Violencia en la corte virreinal
Al interior de la corte virreinal, la violencia como forma de satisfacción de las ofensas a la honra era parte del código no escrito que regulaba la conducta de los cortesanos y las relaciones entre ambos sexos
Violencia en la corte virreinal
Diario de Gregorio Martín de Guijo, 3 de junio de 1655
El jueves 3 de junio de 1655 se celebró en la Ciudad de México la fiesta religiosa de Corpus Christi. La ocasión se señalaba con una gran procesión que recorría las calles de la capital con la participación de los principales gremios, cofradías, órdenes religiosas y otras instituciones o cuerpos. Doña Juana Díez de Aux y Armendáriz, esposa del duque de Alburquerque, virrey de la Nueva España, contempló la procesión desde los balcones de la recién estrenada casa de Francisco de Córdoba, contador mayor del Tribunal de Cuentas o de auditoría del virreinato. Cuenta Guijo que con ese motivo Córdoba “hizo un gasto muy costoso en el regalo de almuerzo, dulces y dádivas a la dicha duquesa virreina y a su hija”.
Sin embargo, pocos días después se rumoreaba por toda la ciudad que el virrey se había presentado en casa del contador, y que en presencia de la virreina y “por ocasión pequeña, le dio de mojicones” (o sea, de puñetazos) “en la boca al dicho Córdoba, que lo bañó en sangre y derribó un diente”. ¿Qué había pasado? ¿por qué el gobernante había incurrido en tan desbocado acto de violencia?
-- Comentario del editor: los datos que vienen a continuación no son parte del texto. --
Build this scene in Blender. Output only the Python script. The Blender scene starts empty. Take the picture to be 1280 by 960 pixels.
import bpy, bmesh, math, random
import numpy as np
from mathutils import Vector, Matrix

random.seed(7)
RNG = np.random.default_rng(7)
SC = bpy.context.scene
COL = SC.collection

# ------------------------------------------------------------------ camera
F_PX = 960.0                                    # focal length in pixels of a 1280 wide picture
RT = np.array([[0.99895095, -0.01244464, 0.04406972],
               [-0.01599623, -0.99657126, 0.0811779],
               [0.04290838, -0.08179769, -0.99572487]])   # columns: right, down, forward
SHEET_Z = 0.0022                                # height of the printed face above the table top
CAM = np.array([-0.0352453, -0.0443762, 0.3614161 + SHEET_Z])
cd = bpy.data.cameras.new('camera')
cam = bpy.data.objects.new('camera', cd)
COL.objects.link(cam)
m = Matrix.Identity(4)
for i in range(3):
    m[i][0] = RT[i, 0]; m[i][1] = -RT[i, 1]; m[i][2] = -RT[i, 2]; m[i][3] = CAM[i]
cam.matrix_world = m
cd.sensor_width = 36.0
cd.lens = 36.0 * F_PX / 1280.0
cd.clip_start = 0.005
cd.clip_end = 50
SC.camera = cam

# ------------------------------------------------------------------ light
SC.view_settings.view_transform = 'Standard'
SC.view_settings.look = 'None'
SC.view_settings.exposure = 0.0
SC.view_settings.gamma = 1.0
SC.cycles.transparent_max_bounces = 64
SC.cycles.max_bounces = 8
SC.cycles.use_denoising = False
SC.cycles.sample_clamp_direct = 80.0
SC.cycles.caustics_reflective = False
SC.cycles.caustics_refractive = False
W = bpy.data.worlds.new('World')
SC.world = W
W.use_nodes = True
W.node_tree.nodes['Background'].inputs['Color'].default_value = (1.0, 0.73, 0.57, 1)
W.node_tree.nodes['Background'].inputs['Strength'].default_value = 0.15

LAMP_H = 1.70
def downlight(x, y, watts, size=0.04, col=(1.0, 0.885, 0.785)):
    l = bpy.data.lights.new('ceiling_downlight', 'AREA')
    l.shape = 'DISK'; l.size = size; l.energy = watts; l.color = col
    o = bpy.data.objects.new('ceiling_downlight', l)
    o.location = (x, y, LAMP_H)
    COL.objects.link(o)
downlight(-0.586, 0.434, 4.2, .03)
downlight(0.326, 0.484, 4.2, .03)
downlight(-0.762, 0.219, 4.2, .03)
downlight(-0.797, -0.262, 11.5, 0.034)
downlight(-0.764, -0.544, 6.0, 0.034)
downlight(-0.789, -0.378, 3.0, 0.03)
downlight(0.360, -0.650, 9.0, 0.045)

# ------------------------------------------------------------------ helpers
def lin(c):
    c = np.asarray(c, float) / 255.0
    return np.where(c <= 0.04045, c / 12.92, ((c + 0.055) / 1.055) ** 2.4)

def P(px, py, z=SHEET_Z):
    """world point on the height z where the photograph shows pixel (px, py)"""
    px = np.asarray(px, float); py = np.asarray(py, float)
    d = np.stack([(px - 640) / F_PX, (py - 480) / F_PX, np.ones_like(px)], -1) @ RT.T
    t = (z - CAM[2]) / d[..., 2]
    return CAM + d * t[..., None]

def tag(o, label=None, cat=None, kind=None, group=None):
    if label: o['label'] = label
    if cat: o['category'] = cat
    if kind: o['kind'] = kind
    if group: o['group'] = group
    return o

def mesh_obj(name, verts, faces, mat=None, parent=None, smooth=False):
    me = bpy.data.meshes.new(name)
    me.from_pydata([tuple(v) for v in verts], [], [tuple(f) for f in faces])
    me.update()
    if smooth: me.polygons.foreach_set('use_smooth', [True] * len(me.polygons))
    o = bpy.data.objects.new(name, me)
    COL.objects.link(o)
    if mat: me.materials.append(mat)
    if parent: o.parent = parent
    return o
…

Francisco Fernández de la Cueva, duque de Alburquerque, fue virrey de Nueva España entre 1653 y 1660. Pertenecía a una antigua y poderosa familia de nobles de la que habían salido muchos virreyes para gobernar diferentes territorios de la inmensa monarquía española. Incluso su esposa era hija de un ex virrey novohispano, Lope Díez de Aux, marqués de Cadereyta. Don Francisco era además un veterano y muy reconocido militar, conocido por haber combatido heroicamente al frente de la caballería española durante la batalla de Rocroi en contra de los franceses en 1643.
Dentro del sistema patriarcal de valores que regía la conducta de la nobleza a la que pertenecía el duque de Alburquerque, uno de los más importantes era la honra, es decir, el respeto que se debía a la familia y la conducta de un individuo virtuoso. La honra podía perderse por cometer actos contrarios a las virtudes y condición jerárquica del noble, o por una ofensa de palabra o de hecho por alguien más en contra de la buena reputación de su persona. En este último caso, se creía que la honra perdida solo podía recuperarse por una “satisfacción” o compensación por parte del agresor equivalente al tamaño de la ofensa recibida. No demandar esa compensación, por otra parte, “deshonraba” nuevamente al ofendido, y lo hacía merecedor de las burlas y el descrédito de parte de sus semejantes.
Al interior de la corte virreinal, la violencia como forma de satisfacción de las ofensas a la honra era parte del código no escrito que regulaba la conducta de los cortesanos y las relaciones entre ambos sexos. Aunque los galanteos entre damas y caballeros nobles, incluso casados, estaban hasta cierto punto permitidos en la corte, si un marido celoso juzgaba que los favores o palabras hacia su esposa por parte de otro hombre excedían lo tolerable, se le consideraba en su derecho de buscar satisfacción a su deshonra incluso mediante el derramamiento de sangre. Quizás el virrey creyó ver en las atenciones de Francisco de Córdoba hacia la virreina un riesgo a la reputación de su hombría, y antes de que empezaran a correr los chismes “se curó en salud” propinándole unos cuantos “mojicones” al contador en aquel ajetreado Jueves de Corpus del año 1655.